By Prarthana Mitra
US Secretary of State Mike Pompeo and Defence chief Jim Mattis on Tuesday demanded that the Saudi-led coalition forces in Yemen stop air-striking populated areas, calling for an end to the bloody war that has displaced and endangered the lives of millions, over the last four years.
US intervention comes at the highest point of crisis
Asking the Houthi rebel forces and supporters of the internationally recognised Yemeni government (including Saudi Arabia, the UAE and the West) to arrive at a ceasefire, Pompeo voiced support for the resumption of UN’s peacekeeping effort in Yemen, urging them to begin negotiations by November.
“We’ve got to move toward a peace effort here. And we can’t say we’re going to do it sometime in the future. We need to be doing this in the next 30 days,” Pompeo said in a direct address to Saudi Arabia, right in the midst of the Khashoggi crisis.
Talks aimed at “confidence-building measures to address the underlying issues of the conflict, the demilitarization of borders, and the concentration of all large weapons under international observation” could ease the crisis, he believed. Meanwhile, Mattis reported in a Washington forum on Tuesday, that the Saudis and Emiratis appeared ready to embrace efforts by U.N. special envoy for Yemen Martin Griffiths, to resolve the conflict.
Shrapnel from bombs that blew up a school bus in August, however, was revealed to be US-made, after Pompeo pledged to end military aid to the coalition forces, thus throwing the sincerity of America’s peace campaign into question.
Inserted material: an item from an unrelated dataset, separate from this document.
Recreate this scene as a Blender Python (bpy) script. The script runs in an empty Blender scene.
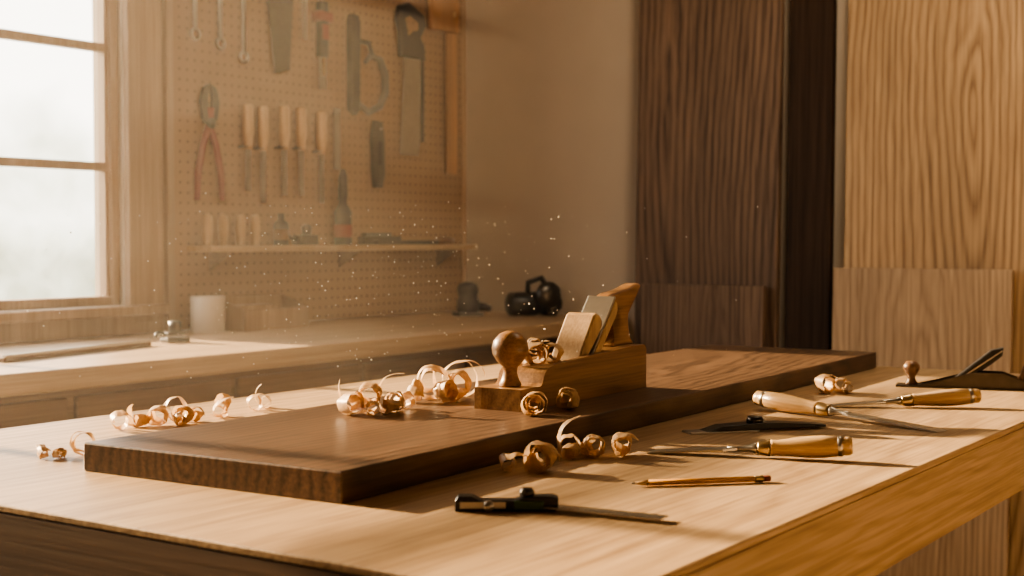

France too has supplied arms to the forces according to media reports; Britain is also being held complicit in Yemen’s undoing, that now holds the world in rapt attention and prayers.
All you need to know about the war in Yemen
Pompeo’s intervention at this point, however, is crucial, when hostilities over the last four years have given way to the world’s worst humanitarian crisis in the most economically impoverished country in the region. Children are dying of hunger or air raids, and a famine that could wipe out the 8.4 million of the country’s population is imminent.
The war between the Houthis and the government has waged since 2004 due to differences between the Shia and Sunni communities, but it exacerbated in 2014 when the rebels occupied Yemen’s capital, Sanaa, and proceeded southwards to claim Aden, another important city.
The state, military with help from foreign governments launched a brutal campaign against the Houthis the following year and things have never been the same ever since. This marked the inception of the coalition with Kuwait, the UAE, Bahrain, Egypt, Morocco, Jordan, Sudan and Senegal, which have taken turns to send troops or lead air strikes on Yemeni soil over the last three years. On the other hand, arms shipments from Iran were intercepted before they reached Houthi rebels multiple times during this period.
Some figures to put the direness in perspective
According to Al Jazeera, over 40,000 Yemeni civilians died as casualties of war by March 2018, while 10,000 died fighting. A record of at least 50,000 children were killed in 2017, mostly by Saudi-led air strikes. The war is also believed to have displaced 3 million Yemenis, who have emigrated within the country and now suffer from hunger, homelessness and epidemics, while 280,000 of Yemeni immigrants have sought asylum in African countries.